Towards the end of the 19th Century the French State secularised the schools, and religious were forbidden to teach so groups of Sisters of Providence moved into England, Belgium and Holland where they set up schools and continued the work for which they were founded.

In 1948 a foundation was made in Sri Lanka and the work has spread and prospered there, carried on by many native young women who joined the order. In 1964 all Europeans were expelled by the Government from Sri Lanka, so a group of Sisters made a foundation in Madagascar. They have been joined by many Malagasy young women and there are now several well-established communities working among the poorest of people.

Sisters of Providence in England are today carrying out various apostolates in London, Maidstone, Oxford, Witney, Lincoln and Woodhall Spa.


100 Hundred Years in Lincoln

In 1901 the Sisters of Providence were invited by the parish priest of Woodhall Spa, Fr Goddard, a Belgian, to start a house in his parish. There were orginally five Sisters in Woodhall Spa, but in 1902 two of them came to join some other newly-arrived Sisters in Lincoln where they started a small school on Greestone Stairs, off Lindum Hill.
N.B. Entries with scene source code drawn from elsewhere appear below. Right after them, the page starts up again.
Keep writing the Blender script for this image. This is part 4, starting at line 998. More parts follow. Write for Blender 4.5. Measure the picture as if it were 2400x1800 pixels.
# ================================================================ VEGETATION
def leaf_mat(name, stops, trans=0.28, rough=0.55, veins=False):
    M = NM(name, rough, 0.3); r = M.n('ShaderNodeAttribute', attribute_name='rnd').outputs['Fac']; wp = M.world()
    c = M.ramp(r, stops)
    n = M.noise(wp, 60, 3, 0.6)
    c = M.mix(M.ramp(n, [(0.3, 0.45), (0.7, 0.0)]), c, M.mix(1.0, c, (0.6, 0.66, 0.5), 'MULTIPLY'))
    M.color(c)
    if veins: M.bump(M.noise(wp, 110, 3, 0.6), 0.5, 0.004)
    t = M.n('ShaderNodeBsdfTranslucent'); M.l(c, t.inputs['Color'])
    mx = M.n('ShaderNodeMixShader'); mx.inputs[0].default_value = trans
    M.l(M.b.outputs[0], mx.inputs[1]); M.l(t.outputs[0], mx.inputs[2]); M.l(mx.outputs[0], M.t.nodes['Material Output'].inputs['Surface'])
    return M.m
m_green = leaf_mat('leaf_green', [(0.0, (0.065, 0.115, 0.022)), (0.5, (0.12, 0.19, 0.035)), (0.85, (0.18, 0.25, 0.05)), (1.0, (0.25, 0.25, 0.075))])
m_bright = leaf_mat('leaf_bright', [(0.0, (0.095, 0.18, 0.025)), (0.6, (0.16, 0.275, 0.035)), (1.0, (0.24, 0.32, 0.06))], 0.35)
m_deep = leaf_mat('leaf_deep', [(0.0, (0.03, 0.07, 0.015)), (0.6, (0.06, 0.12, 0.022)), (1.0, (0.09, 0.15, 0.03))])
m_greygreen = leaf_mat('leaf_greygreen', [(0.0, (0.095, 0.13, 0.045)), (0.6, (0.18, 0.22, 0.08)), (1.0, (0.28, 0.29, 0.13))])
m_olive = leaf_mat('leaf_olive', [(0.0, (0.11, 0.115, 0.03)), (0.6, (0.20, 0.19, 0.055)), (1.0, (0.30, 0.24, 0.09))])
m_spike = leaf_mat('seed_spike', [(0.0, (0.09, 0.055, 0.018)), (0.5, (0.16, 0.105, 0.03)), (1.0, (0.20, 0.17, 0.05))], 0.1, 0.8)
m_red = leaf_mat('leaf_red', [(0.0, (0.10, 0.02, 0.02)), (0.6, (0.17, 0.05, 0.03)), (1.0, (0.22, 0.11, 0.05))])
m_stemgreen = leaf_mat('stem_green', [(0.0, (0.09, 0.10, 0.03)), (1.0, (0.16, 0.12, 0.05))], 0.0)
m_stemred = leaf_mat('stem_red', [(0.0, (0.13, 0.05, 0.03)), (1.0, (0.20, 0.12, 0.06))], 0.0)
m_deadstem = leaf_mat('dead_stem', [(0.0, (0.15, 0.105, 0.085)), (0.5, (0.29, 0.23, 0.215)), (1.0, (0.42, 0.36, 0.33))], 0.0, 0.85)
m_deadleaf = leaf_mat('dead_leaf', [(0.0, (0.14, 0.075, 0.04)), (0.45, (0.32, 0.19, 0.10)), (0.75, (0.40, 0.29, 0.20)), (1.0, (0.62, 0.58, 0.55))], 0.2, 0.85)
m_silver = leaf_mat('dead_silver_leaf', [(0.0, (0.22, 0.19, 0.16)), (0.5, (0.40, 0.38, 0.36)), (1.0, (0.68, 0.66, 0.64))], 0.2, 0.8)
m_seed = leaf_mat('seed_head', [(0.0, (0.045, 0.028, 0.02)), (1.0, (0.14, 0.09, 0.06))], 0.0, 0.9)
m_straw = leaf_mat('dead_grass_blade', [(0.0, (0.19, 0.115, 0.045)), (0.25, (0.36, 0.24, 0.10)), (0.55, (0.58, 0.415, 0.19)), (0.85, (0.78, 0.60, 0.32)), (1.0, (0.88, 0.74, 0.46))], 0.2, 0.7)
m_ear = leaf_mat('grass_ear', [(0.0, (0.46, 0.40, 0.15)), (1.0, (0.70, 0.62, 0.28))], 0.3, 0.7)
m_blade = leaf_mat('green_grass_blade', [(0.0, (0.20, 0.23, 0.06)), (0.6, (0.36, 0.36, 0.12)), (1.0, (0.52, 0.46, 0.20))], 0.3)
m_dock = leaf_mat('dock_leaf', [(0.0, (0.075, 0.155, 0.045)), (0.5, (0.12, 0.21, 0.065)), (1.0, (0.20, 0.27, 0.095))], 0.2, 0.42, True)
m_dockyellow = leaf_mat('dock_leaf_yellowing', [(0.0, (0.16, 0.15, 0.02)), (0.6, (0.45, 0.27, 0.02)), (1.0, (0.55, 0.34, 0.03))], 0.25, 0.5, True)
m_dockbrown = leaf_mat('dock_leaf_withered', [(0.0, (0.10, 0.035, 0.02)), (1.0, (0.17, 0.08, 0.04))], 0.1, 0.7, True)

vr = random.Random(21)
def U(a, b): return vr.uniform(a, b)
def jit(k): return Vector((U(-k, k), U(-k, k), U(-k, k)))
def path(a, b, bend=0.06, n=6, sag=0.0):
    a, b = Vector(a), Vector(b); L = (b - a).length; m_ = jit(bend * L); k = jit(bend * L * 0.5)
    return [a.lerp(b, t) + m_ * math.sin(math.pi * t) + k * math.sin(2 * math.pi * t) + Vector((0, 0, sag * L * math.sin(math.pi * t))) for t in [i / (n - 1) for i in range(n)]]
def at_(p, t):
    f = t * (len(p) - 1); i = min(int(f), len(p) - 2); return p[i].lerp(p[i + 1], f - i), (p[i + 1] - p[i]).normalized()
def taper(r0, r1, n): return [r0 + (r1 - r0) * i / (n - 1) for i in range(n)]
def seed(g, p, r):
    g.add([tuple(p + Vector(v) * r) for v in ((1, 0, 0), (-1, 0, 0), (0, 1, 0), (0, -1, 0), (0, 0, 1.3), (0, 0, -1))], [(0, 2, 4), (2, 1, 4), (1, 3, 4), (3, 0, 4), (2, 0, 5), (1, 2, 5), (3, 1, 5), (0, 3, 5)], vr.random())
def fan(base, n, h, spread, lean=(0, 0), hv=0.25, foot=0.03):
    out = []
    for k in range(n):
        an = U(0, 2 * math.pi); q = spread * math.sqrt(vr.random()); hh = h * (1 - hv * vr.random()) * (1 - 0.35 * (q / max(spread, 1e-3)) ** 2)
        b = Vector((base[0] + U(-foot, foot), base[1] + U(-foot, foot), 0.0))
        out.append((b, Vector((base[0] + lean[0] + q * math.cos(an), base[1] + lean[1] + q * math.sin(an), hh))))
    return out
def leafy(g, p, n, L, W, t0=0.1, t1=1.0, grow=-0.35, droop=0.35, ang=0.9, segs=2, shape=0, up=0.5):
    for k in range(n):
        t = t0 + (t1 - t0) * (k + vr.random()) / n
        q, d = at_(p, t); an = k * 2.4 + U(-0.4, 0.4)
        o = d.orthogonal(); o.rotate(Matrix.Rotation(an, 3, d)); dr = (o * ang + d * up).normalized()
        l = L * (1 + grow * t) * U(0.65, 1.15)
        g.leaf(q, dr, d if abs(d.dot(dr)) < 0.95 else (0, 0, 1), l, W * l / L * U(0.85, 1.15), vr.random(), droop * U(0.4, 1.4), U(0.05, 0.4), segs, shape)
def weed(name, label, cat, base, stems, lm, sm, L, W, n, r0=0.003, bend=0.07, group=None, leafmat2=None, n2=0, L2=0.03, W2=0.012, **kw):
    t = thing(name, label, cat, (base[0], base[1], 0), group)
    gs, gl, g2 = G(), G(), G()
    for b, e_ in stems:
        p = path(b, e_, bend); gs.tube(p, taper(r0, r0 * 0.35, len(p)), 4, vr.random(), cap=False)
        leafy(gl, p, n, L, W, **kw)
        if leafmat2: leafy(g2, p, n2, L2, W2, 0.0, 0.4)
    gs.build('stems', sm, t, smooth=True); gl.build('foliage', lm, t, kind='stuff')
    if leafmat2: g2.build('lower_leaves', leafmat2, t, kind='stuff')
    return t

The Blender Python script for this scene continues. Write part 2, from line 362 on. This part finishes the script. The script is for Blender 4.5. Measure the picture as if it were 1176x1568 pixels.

By 1905 the community had grown to eight Sisters. This larger community together with the growing number of pupils, necessitated a search for larger premises so in 1911 St Joseph's School, as it became known, moved to premises in Upper Lindum Street which had been vacated by the Boy's Grammar School.

Over the years a good number of St Joseph's pupils became Sisters of Providence, some of whom were instrumental in establishing the Order in Sri Lanka where spoken English was required. Between 1960 and 1980 several of the Sisters taught Religious Education to children in the airforce camps.

St Joseph's School continued to be enlarged and improved as the Sisters bought several adjoining properties and built new classrooms. The Convent School being open to pupils of all faiths, made a noted contribution to ecumenism in the city and county. After many successsful years and having served several generations, the number of teaching Sisters declined and regretfully they had to withdraw from the School in 1983. The school was then run for ten years by a trust set up by the Parents' Association during which time the Sisters maintained a presence on the staff and the governing body. Later it was to become the senior part of The Minster School which is a merger of St Joseph's, the Lincoln Cathedral School and Stonefield House.

This development symbolises the vocation of the Sisters of Providence whose mission is to respond to the needs of the Church in today's world. When they came to England 100 years ago, Lincoln had only one small Catholic school in the only existing parish in Lincoln, St Hugh's. In more recent times the co-operation of Church and State, particularly locally, has made generous provision in the three parishes, where now exists two primary Schools and a Catholic High School, with Sixth Form. The Sisters' work now lies in other directions, though for many years one Sister worked in SS Peter & Paul's School and another directed St Hugh's Primary School.

As Sisters of Providence wherever we are, inspired by the motto of our Congregation 'Deus Providebit', we are always trying to fulfil our special vocation:

"To bear witness to the love and goodness of the Father.

To reveal Jesus Christ by proclamation of the Word, by action, or simply by our presence.

To live our hope in a spirit of simplicity and in joy."

(words taken from the Constitutions of the Sisters of  Providence.)